Satyaman has lived in that house for seven years now. Sometimes he remembers the happy days when his father was alive, and feels dejected. If his father had been alive the situation that required him to work in another’s house would not have arisen. But sometimes he looks at his present fate and, feeling happy, says “I had come from the village to earn money, and if I had gone to the carpet factory like my elder brother what would be my fate, who would give me work and how would I have had to suffer? “My future would be dark. Today I got the opportunity to learn and see so many things. If I hadn’t read and known about nations far and wide and other things then how would I have been able to learn so much? I bless my good fate that I am living in a house where I will be educated”.

His Dreams

“In the future I wish to pass my S.L.C. from the house where I am living,” Satya says, “and to try my best to study up to Bachelor level. It will be enough if the master educates me that far. If the master of the house cannot and any organization or individual will come forward to educate me, then a citizen who can stand on his own feet and who is capable of serving the nation and society will be ready. I will never forget what each member of the family has done for me and if at any time they need me then I am prepared to help in any condition.”
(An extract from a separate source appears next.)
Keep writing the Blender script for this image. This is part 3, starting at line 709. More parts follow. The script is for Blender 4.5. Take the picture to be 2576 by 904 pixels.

Satyaman aims to be a social worker after he completes his studies. In his words: “In an underdeveloped nation like ours development takes place only in the cities, and in the villages the development has been about the size of a fly. More than 40% of the population is below the poverty line. Who is going to make the breakthroughs of communication available to them? What will the future be of a person who cannot read a single word? The ‘khate’ (street children) who move in the streets also have desires and wishes but in this age of ‘who is bigger than whom’ who will understand their feelings? That is why, to make sure that these children are not deprived of the warmth of education, I aim to open a social organization where the poor and talented children will be given training for various skills as well as encouraged to study.”

Satyaman is not unhappy to have to work in someone else’s house for his future because now he is taking steps forward towards success. If someone is there to help for his future, then he can become an understanding, talented, ideal person.